Task objective:
Review the material and extract every line in which the word "render" occurs.

Supplied information:
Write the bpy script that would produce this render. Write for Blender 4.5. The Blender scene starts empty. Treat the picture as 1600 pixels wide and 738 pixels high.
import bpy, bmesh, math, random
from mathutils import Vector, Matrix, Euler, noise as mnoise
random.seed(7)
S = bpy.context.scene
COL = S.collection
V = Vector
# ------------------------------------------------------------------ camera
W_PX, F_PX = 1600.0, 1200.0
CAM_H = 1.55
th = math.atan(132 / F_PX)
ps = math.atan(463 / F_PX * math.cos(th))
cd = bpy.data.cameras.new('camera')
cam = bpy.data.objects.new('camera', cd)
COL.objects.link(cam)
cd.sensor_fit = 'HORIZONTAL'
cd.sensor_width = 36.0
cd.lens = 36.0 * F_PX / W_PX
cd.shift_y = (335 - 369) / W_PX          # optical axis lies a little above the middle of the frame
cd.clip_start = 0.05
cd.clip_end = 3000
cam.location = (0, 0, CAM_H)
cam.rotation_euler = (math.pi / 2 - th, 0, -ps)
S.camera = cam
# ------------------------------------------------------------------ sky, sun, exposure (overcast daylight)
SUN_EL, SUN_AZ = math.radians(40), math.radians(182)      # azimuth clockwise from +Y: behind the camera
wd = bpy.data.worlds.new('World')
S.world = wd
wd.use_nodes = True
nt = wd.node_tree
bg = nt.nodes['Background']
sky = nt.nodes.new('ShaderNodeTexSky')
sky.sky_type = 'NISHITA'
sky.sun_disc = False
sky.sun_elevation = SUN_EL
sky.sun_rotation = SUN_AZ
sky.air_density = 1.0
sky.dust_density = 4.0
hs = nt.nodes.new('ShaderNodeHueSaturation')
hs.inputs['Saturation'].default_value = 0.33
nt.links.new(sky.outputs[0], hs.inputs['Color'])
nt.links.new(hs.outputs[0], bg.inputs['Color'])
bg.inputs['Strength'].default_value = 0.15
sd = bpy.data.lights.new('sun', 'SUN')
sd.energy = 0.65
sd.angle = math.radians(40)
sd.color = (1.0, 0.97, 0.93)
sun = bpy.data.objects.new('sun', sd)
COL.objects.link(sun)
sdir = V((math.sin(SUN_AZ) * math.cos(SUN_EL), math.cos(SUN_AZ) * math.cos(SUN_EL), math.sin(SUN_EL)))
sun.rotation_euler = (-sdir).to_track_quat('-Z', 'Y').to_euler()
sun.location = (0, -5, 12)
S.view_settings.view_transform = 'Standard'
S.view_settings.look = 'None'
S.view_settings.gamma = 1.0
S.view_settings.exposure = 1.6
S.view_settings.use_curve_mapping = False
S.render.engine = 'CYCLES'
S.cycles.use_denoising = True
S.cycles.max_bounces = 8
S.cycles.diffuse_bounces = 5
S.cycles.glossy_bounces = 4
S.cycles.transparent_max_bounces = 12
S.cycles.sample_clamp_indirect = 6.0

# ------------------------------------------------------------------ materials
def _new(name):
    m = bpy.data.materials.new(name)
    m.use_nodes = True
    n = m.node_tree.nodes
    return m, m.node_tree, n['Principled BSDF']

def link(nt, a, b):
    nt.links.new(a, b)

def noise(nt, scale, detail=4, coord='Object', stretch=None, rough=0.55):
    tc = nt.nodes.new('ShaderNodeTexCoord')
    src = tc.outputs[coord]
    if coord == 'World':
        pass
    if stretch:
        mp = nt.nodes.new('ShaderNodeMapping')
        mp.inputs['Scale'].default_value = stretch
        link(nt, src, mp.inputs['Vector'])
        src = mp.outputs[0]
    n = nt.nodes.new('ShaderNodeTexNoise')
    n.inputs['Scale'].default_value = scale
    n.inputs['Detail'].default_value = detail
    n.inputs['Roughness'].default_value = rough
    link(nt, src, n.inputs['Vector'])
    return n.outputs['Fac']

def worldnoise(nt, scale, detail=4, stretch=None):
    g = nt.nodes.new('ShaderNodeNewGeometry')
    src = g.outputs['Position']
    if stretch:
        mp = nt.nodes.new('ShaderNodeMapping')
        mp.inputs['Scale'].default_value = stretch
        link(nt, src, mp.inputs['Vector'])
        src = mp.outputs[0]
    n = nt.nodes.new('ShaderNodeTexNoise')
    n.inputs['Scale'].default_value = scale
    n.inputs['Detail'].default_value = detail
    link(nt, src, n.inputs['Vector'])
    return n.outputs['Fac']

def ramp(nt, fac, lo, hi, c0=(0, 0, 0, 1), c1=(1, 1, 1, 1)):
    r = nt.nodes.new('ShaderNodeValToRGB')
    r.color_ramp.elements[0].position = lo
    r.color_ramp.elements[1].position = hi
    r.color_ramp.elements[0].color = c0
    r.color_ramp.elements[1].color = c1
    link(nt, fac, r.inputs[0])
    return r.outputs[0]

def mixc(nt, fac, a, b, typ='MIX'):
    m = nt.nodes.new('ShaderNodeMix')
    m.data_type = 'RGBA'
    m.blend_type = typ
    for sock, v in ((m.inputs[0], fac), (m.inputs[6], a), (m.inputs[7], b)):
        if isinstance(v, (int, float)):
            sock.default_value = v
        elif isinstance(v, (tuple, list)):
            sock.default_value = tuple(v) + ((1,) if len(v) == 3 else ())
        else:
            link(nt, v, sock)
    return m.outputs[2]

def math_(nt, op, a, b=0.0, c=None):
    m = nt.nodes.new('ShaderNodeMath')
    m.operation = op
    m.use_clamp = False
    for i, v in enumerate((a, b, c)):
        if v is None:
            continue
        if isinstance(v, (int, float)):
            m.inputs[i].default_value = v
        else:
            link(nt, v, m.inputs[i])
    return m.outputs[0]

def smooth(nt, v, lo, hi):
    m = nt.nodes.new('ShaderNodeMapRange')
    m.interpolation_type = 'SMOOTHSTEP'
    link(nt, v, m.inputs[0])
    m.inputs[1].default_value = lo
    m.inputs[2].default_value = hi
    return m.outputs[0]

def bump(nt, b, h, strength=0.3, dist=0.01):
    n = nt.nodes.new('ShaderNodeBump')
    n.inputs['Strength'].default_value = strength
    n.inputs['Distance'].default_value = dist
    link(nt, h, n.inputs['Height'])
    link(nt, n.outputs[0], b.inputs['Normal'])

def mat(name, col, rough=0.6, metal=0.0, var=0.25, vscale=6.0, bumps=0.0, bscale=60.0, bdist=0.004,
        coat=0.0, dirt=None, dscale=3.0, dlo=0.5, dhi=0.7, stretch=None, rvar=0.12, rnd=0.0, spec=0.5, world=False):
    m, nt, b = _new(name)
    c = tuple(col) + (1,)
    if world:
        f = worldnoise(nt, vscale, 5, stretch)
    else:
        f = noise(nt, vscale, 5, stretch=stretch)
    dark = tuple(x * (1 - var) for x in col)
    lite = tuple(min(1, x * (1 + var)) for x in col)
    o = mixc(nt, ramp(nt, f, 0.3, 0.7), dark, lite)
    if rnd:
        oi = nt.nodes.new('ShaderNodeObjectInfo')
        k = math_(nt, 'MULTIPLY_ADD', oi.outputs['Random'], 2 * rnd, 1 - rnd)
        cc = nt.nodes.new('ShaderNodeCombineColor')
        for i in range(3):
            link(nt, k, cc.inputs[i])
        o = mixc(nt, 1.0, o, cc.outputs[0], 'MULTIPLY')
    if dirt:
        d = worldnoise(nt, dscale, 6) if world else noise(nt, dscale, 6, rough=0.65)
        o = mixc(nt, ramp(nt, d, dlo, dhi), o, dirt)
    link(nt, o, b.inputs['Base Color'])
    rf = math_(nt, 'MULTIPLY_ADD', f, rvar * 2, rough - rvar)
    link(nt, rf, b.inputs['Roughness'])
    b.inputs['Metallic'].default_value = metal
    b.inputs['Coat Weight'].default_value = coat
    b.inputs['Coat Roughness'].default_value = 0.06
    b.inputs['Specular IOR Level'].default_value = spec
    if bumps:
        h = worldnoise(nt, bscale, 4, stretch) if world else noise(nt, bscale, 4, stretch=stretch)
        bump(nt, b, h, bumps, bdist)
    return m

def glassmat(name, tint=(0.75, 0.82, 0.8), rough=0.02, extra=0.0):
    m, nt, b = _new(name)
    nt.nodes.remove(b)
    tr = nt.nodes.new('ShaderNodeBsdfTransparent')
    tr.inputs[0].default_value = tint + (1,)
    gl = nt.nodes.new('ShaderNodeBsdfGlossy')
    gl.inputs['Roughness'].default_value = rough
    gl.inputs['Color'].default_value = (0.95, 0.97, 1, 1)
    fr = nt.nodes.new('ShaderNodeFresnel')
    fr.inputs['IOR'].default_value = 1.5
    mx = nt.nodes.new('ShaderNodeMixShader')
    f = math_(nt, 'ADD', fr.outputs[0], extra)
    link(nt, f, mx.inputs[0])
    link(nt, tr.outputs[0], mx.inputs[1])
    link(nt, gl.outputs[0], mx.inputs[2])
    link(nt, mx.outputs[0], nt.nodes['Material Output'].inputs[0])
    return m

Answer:
Write the bpy script that would produce this render. Write for Blender 4.5. The Blender scene starts empty. Treat the picture as 1600 pixels wide and 738 pixels high.
S.render.engine = 'CYCLES'